When I published a commentary in my local newspaper a few years ago entitled “Why Do Our Public Schools Never Improve?” the comments posted by readers suggested that questioning the performance of our nation’s schools means one thing: I must be a right-wing ideologue in thrall to our corporate overlords.
I certainly understood the negative reactions. Questioning the comfortable status quo never makes a lot of friends.
This was, ironically, the main point of my commentary: Public schools are impervious to all but cosmetic changes because much depends on them staying just as they are. As I wrote back then:
On a local level—particularly when it comes to small to medium sized communities—[public schools] are enormously important as sources of jobs, service and construction contracts, and the free daycare they provide for parents. Public schools are, therefore, only able to effect changes to the extent that those changes are not in conflict with their local economic benefits.
My comments might have been a tad blunt, but I believe they are still accurate.
Anyone who pays the least attention to NAEP, PARCC, or ACT scores—or the twin crises of academic preparedness and degree completion at our nation’s colleges—should be worried, but I cannot recall a time when a local teacher was willing to grant that any concern about our nation’s public schools was warranted.
After all, the typical response went, we are the experts and know best how the job needs to be done. Any problems in our public schools are due to societal and economic forces beyond our control—so back off.
This is the mantra we often hear often: “Teachers are the experts on improving our nation’s public schools.” This notion is, of course, a perfectly reasonable one at a basic level; those on the front lines of any endeavor possess knowledge that others do not.

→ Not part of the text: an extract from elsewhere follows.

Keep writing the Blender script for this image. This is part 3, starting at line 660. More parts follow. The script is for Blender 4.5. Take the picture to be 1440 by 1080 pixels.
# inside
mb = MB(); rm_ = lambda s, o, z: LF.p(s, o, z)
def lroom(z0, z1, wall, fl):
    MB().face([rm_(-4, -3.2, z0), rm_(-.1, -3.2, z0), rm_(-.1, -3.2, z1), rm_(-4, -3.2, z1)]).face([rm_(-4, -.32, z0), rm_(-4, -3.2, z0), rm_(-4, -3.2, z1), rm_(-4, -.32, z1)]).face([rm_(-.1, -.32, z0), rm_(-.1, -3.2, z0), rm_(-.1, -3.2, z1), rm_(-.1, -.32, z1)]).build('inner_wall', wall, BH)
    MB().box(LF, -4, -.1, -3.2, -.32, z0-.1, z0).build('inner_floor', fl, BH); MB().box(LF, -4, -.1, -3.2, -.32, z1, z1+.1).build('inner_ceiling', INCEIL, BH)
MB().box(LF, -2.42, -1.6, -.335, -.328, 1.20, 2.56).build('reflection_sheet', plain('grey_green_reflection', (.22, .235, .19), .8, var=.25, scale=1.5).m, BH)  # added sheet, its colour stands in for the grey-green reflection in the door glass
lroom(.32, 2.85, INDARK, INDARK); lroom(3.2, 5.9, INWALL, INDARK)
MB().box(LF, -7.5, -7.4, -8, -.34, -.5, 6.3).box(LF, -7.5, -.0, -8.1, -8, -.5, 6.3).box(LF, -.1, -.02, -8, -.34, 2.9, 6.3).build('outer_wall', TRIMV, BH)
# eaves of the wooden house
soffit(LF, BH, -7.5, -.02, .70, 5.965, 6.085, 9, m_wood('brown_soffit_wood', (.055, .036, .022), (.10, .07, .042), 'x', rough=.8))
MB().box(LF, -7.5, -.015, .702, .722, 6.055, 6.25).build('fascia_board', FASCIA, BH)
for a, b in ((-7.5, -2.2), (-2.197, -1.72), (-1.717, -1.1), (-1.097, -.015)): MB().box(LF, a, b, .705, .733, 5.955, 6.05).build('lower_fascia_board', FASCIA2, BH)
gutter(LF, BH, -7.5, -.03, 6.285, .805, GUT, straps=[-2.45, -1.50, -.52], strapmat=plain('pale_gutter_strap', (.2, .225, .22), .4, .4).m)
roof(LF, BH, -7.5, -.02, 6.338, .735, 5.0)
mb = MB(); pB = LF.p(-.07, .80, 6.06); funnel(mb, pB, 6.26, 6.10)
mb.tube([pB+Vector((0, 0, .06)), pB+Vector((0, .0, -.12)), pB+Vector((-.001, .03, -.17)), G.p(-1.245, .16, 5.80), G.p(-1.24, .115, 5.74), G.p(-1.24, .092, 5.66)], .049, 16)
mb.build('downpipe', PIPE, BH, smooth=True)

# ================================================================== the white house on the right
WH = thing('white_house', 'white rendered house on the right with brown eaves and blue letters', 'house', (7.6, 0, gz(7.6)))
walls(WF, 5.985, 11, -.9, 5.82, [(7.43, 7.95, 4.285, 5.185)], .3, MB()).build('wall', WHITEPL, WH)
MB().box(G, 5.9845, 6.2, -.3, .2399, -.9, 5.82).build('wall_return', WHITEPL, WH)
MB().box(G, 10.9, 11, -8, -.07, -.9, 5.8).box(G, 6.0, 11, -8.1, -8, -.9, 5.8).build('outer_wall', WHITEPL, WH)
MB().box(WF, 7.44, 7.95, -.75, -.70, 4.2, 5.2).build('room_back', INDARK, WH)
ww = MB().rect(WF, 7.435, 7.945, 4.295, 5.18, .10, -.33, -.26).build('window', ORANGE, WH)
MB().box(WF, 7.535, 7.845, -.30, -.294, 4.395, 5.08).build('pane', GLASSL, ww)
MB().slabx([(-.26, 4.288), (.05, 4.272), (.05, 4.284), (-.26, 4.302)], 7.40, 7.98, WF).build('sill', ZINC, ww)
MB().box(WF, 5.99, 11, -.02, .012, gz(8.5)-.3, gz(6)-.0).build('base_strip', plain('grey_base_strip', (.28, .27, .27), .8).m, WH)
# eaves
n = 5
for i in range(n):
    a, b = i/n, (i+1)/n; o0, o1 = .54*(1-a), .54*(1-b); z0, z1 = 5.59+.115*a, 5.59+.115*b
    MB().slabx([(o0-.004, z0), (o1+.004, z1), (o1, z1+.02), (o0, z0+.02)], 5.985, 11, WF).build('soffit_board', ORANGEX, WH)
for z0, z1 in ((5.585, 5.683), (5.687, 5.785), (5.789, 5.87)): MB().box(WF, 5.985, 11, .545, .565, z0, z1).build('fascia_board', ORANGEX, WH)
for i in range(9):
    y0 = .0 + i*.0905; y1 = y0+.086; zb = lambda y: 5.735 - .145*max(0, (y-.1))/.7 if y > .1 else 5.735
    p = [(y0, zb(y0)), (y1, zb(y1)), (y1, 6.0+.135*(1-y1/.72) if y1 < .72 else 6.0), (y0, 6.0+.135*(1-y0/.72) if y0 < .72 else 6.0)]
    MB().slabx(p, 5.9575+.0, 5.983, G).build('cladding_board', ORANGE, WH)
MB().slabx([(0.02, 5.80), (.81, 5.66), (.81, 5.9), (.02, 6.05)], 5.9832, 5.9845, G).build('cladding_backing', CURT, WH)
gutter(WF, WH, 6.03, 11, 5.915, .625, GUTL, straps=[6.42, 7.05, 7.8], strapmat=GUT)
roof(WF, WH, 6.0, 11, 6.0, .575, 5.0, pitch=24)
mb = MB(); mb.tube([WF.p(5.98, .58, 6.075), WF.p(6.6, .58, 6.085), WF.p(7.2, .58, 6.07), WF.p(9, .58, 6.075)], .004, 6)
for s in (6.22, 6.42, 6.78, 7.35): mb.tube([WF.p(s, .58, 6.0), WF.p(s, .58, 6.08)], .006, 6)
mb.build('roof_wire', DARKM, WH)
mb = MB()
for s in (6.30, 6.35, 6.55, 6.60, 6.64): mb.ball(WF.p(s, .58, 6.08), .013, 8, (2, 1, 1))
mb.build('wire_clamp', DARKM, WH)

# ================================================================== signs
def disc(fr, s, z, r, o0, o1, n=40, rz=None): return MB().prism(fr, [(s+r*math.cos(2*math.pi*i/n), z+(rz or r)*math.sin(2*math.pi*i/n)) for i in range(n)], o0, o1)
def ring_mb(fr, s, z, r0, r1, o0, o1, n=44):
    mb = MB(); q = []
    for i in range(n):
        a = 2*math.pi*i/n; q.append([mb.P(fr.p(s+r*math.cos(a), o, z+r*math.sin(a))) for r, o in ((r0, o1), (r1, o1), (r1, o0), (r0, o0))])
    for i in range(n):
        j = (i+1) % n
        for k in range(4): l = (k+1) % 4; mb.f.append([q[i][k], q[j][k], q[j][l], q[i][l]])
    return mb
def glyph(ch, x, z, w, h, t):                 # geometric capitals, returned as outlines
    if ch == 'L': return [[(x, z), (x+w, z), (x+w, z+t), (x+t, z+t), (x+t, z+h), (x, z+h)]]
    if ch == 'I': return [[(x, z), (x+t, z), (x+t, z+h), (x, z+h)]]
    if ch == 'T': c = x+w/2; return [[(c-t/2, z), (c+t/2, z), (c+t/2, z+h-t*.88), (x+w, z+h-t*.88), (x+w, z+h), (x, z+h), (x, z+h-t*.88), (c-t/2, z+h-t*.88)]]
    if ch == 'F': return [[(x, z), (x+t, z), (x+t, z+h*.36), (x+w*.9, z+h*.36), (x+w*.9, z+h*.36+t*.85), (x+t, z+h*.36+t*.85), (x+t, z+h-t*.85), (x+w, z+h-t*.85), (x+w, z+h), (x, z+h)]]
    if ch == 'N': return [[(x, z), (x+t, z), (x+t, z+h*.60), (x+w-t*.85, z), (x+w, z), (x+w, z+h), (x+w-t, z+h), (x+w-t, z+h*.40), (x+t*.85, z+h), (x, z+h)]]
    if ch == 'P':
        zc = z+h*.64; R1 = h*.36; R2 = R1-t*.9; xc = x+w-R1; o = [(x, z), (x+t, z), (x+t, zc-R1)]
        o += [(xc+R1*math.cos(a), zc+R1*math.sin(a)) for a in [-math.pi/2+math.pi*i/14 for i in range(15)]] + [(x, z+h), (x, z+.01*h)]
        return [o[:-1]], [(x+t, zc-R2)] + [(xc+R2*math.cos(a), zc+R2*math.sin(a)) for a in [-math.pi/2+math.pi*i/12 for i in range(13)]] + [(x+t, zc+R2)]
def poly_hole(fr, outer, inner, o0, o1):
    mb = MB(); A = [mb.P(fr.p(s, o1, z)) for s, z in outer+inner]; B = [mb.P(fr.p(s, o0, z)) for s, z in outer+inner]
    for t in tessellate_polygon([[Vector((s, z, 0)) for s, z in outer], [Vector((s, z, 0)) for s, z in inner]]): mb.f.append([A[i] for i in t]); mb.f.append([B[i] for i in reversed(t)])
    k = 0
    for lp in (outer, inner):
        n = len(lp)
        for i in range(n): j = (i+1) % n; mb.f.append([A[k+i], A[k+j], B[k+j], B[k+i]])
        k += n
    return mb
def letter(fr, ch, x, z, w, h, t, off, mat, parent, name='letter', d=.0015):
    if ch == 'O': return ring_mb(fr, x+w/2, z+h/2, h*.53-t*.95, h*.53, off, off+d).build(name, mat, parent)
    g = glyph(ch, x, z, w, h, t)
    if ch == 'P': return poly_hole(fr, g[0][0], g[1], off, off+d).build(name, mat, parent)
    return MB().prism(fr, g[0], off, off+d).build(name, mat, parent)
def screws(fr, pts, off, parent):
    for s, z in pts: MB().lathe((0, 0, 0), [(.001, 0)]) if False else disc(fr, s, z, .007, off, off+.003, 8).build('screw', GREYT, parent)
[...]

However, I have begun to wonder whether teachers’ beliefs in their own expertise have become a stupendous impediment to change, and I seriously question whether education reform can ever succeed if we continue to let teachers and their union bosses drive the debate. And I say this more than 15 years after I made a mid-career change into teaching.

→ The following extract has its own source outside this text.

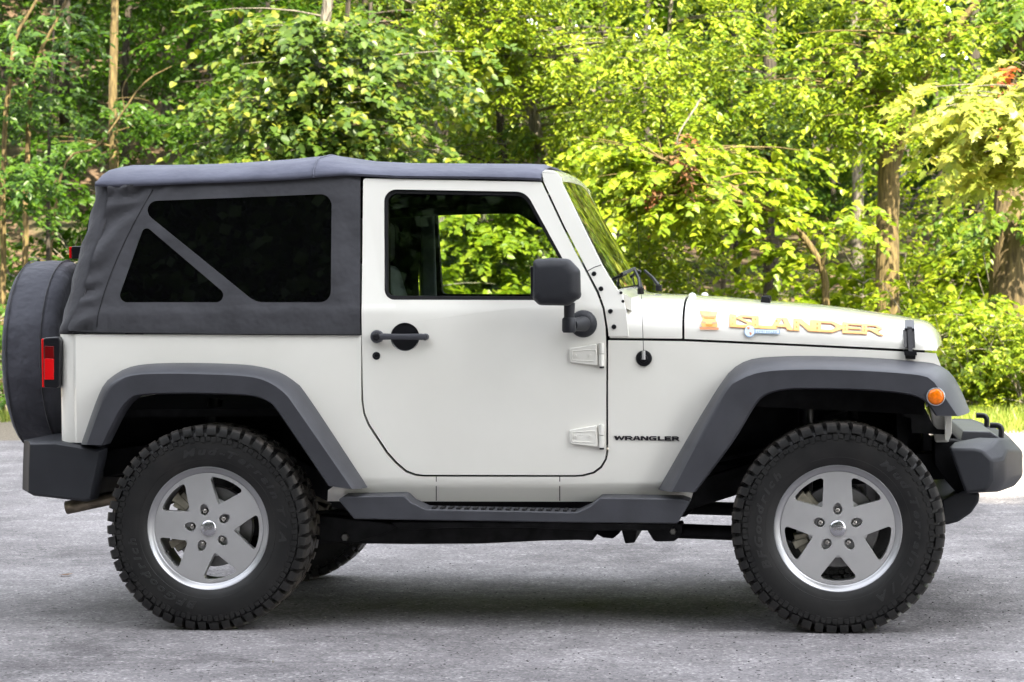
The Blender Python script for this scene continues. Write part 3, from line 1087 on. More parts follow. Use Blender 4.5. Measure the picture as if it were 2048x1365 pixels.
# raised middle deck of the bumper, mounting plates, tow hooks
xa, za = A(1915, 850, -.25); xb, zb = A(1990, 868, -.25)
ztop = s3[1][2]
MB().loft([[(xa, y, ztop - .02), (xa + .01, y, ztop + .026), (xb - .03, y, ztop + .022), (xb + .02, y, ztop - .01)] for y in (-.40, -.36, .36, .40)]).build('bumper_deck', M['plastic'], fbm, bevel=.006)
for Y, lst in ((-.36, None), (.36, None)):
    hx, hz = A(2003, 872, -.36)
    pts = [(hx - .004, Y, hz - .035), (hx, Y, hz + .018), (hx - .003, Y, hz + .031), (hx - .013, Y, hz + .040), (hx - .045, Y, hz + .042)]
    MB().tube(smooth_line(pts, 4), .0115, 9).build('tow_hook', M['gloss_black'], fbm, sharp=60)
# lower valance: curved black skid below the bumper
val = [A(p[0], p[1], -.52) for p in rounded([(1882, 1000), (1925, 984), (1959, 984), (1957, 1003, 14), (1942, 1025, 20), (1916, 1043, 20), (1889, 1050, 8), (1884, 1040)], 4)]
MB().prism(val, -.55, .55).build('lower_valance', M['bumper'], car, bevel=.012, seg=3)
for s_ in (-1, 1):
    q = [A(p[0], p[1], -.50) for p in ((1868, 878), (1936, 884), (1950, 984), (1925, 1000), (1890, 960), (1868, 930))]
    MB().prism(q, s_ * .50, s_ * .36).build('frame_horn', M['dark'], car, bevel=.006)
# ---- grille with slots and headlights (its side edge shows behind the flare)
gx, gz0 = A(1896, 885, -.60)
gz1 = S(1870, 706)[2]
b = MB()
b.loft([[(gx - .05, y, gz0), (gx + .004, y, gz0), (gx - .02, y, gz0 + (gz1 - gz0) * .55), (gx - .055, y, gz1 - .004), (gx - .10, y, gz1 - .004)] for y in (-.615, -.60, -.3, 0, .3, .60, .615)])
gr = b.build('grille', M['paint'], car, bevel=.008)
tilt = (gx - .055 - gx) / (gz1 - gz0)
for k in range(7):
    y = -.27 + .09 * k
    MB().loft([[(gx - .05 + (0 if zz < .5 else -.02), y - .028, gz0 + (gz1 - gz0) * zz), (gx + .012 - .03 * zz, y - .028, gz0 + (gz1 - gz0) * zz), (gx + .012 - .03 * zz, y + .028, gz0 + (gz1 - gz0) * zz), (gx - .05, y + .028, gz0 + (gz1 - gz0) * zz)] for zz in (.3, .62, .93)]).build('grille_slot', M['dark'], gr, bevel=.006)
for y in (-.44, .44):
    hl = MB().lathe([(.10, -.02), (.103, .012), (.09, .02)], 32, 'x', (gx - .055, y, gz0 + (gz1 - gz0) * .66)).build('headlight', M['alloy_bright'], gr, sharp=50)
    MB().lathe([(.09, .014), (.06, .022), (0, .026)], 32, 'x', (gx - .055, y, gz0 + (gz1 - gz0) * .66)).build('headlight_glass', M['glass'], gr, sharp=80)
# pale edge of the grille support below the flare, bracket ahead of the wheel
pts = [A(p[0], p[1], -.66) for p in rounded([(1889, 822), (1903, 822), (1903.5, 868, 6), (1895, 888, 8), (1890, 880)], 3)]
b = MB(); b.prism(pts, -.66, -.615)
b.build('grille_edge', M['paint'], gr, bevel=.004)
pts = [A(p[0], p[1], -.60) for p in ((1804, 817), (1851, 818), (1866, 850), (1874, 858), (1889, 859), (1889, 869), (1822, 866), (1820, 836), (1804, 833))]
b = MB(); b.prism(pts, -.62, -.58)
b.build('fender_bracket', M['frame'], car, bevel=.004)

# ---- side steps
step_px = [(676, 1000, 3), (686, 993.5, 4), (808, 991.5, 10), (822, 1005, 14), (851, 1019, 14), (1154, 1025, 14), (1180, 1013, 12), (1200, 996, 8), (1364, 998, 5), (1381, 1004, 3), (1355, 1048, 6), (1150, 1046), (708, 1039, 6)]
for mir in (False, True):
    o2 = [A(p[0], p[1], -.885) for p in rounded(step_px, 4)]
    c = np.mean(np.array(o2), 0)
    b = MB()
    f = [(x, -.885, z) for x, z in o2]
    f2 = [(x, -.875, z - .0) for x, z in o2]
    bk = [(x, -.76, z + .004) for x, z in o2]
    b.loft([f, [(x, y, z) for x, y, z in bk]])
    st = b.build('side_step', M['plastic'], car, bevel=.011, seg=3, sharp=40, mir=mir)
    z_p = A(1000, 1021, -.885)[1]
    b = MB()
    for k in range(18):
        px = 866 + 16.2 * k
        x, z = A(px, 1021.5 + k * .15, -.885)
        b.add([(x - .013 + .006, -.868, z + .0105), (x + .004 + .006, -.868, z + .0105), (x + .010, -.845, z + .0125), (x - .007, -.845, z + .0125)], [(0, 1, 2, 3)])
        x0_, z0_ = x, z
    # grip bars: real ribs
    b = MB()
    for k in range(18):
        px = 868 + 16.4 * k
        x, z = A(px, 1020.5 + k * .28, -.86)
        b.box(x - .008, x + .008, -.874, -.800, z - .006, z + .012)
    b.build('step_grip', M['frame'], st, bevel=.002, mir=mir)

# ---- wheels
HUB_Z = .395


def make_tyre_bm():
    b = MB()
    half = [(.229, -.090), (.236, -.104), (.250, -.112), (.262, -.1165), (.285, -.1235), (.312, -.1275), (.335, -.1262), (.349, -.1235), (.352, -.1222), (.372, -.113), (.381, -.098), (.384, -.05)]
    prof = half + [(.385, 0)] + [(r, -y) for r, y in half[::-1]]
    b.lathe(prof, 120, 'y', closed=True)
    # rib ring where the lugs begin
    N = 50
    rng = random.Random(3)
    def wedge(th, dth, cs, skew=0.0, taper=.86):
        """cross-section cs [(r, y)] swept over dth, the two flanks pinched at the top"""
        vs = []
        ys = [c[1] for c in cs]
        y0, y1 = min(ys), max(ys)
        for sgn in (-1, 1):
            for r, y in cs:
                k = 1 if r < .388 else taper
                t = th + sgn * dth * .5 * k + skew * (y - y0) / max(1e-6, y1 - y0)
                vs.append((r * math.cos(t), y, r * math.sin(t)))
        n_ = len(cs)
        fs = [tuple(range(n_)), tuple(range(2 * n_ - 1, n_ - 1, -1))] + [(i, n_ + i, n_ + (i + 1) % n_, (i + 1) % n_) for i in range(n_)]
        b.add(vs, fs)
    for side in (-1, 1):
        for k in range(N):
            th = 2 * PI * k / N + (0 if side < 0 else PI / N)
            p = 2 * PI / N
            lo = k % 2
            ri = .364 if lo else .360
            cs = [(ri, -.118), (ri + .002, -.1290), (.378, -.1285), (.392, -.1235), (.3995, -.113), (.402, -.056 if lo else -.072), (.380, -.056 if lo else -.072), (.378, -.095)]
            if side > 0: cs = [(r, -y) for r, y in cs]
            wedge(th, p * (.78 if lo else .66), cs, skew=side * -.03, taper=.88)
            for q_ in (-.27, .27):                 # small side-biting blocks below the lug
                c2 = [(.334 + (.006 if q_ > 0 else 0), -.1240), (.336 + (.006 if q_ > 0 else 0), -.1290), (.358, -.1285), (.360, -.118)]
                if side > 0: c2 = [(r, -y) for r, y in c2]
                wedge(th + q_ * p, p * .38, c2, taper=1.0)
            # raised bar on the sidewall below each lug
        NC = 34
        for k in range(NC):
            th = 2 * PI * k / NC + (0 if side < 0 else PI / NC)
            p = 2 * PI / NC
            cs = [(.380, -.052), (.400, -.050), (.401, -.006), (.380, -.004)]
            if side > 0: cs = [(r, -y) for r, y in cs]
            wedge(th, p * .70, cs, skew=side * .07, taper=.84)
    return b


def glyph_cache():
    cache = {}
    def g(ch, depth, bold=0.0, shear=0.0):
        key = (ch, depth, bold, shear)
        if key not in cache:
            cu = bpy.data.curves.new('glyph', 'FONT')
            cu.body = ch; cu.size = 1; cu.extrude = depth; cu.offset = bold; cu.shear = shear; cu.resolution_u = 2
            ob = bpy.data.objects.new('glyph', cu)
            me = bpy.data.meshes.new_from_object(ob)
            vs = [tuple(v.co) for v in me.vertices]; fs = [tuple(p.vertices) for p in me.polygons]
            xs = [v[0] for v in vs] or [0, .3]
            cache[key] = (vs, fs, min(xs), max(xs))
            bpy.data.objects.remove(ob); bpy.data.curves.remove(cu); bpy.data.meshes.remove(me)
        return cache[key]
    return g


GLYPH = glyph_cache()


def arc_text(b, txt, start_deg, r_base, size, wide, y_at, depth=.003, track=.12, bold=.02, shear=.25, inward=False):
    """letters standing on a circle of the near sidewall; start angle seen from outside, running clockwise"""
    ang = R(start_deg)
    for ch in txt:
        if ch == ' ':
            ang -= size * wide * .38 / r_base; continue
        vs, fs, x0, x1 = GLYPH(ch, .5, bold, shear)
        adv = (x1 - x0 + track) * size * wide
        out = []
        for x, y, z in vs:
            t = ang - (x - x0) * size * wide / r_base
            r = r_base + y * size
            yy = y_at(r) - (z + .5) * depth
            out.append((r * math.cos(t), yy, r * math.sin(t)))
        b.add(out, fs)
        ang -= adv / r_base
    return math.degrees(ang)


def sidewall(r):
    return float(np.interp(r, [.262, .285, .312, .335, .349], [-.1165, -.1235, -.1275, -.1262, -.1235])) + .0012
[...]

It is, of course, true that anyone on the inside of any organization is going to be loath to admit mistakes; it is basic human nature to deflect blame because we all want to believe that what we do is wonderful and valuable. Moreover, we all like to work within the comfort zone of what is familiar—and change inevitably pushes us out of our comfort zones.
It would be foolish to deny the raw reality the public education in our nation is a politicized, unionized, and bureaucratized behemoth that wields vast influence on the local, state, and federal levels, and the enormous amounts of money on the table—not to mention the electoral power that money buys—tends to dramatically affect judgements about what is reasonable or possible.
There is, in addition, a more fundamental problem with teacher leadership in debates about educational reforms: a general lack of knowledge about the world beyond the schoolhouse.
I believe this lack of worldly knowledge can affect classroom practices, and within my own field of teaching, I have sometimes wondered about the disconnection between insular academic practices and the planet outside. Can you effectively teach Business Writing if you have never worked in business? Should you teach Creative Writing if you have never published? How can you teach a student how to write for an audience if you have never, in fact, written for an audience other than your colleagues?
These are questions we rarely ponder because the teaching establishment believes a college degree and state teaching credential triumphs over all, which is precisely the reason Bill Gates could never teach at your local high school—he’s not “qualified.”
Which bring us back to the reason systemic changes to our public schools over the past few decades can be measured with an eye dropper: organizational inertia runs deep in all government agencies divorced from the real world.
Public schools are a perfect example of staid methodology jammed deep into a voluminous book of rules that will never react positively to change or new ideas—particularly because any systemic change is bound to ruffle the feathers of some constituency that depends on the local schools for paychecks, services, or more intangible community benefits.
Unfortunately, too often the dialogue with local schools regarding amazing new ideas and practices boils down to “tell me what you want and I’ll tell you why you can’t have it.” Why? Because there is little actual consequence for ongoing failure—and everyone inside the system, including the students, knows that.
Consider the political firestorm certain to result if we:
- totally revamp how we train and certify teachers
- link school funding to measurable student academic outcomes, and
- require that students achieve minimum cut scores on their standardized tests as a condition of graduation so we can be certain they are taking their coursework seriously.
Unless we are willing to deal with that firestorm, we will continue to chatter among ourselves, peer through the classroom windows, and shake our heads in dismay.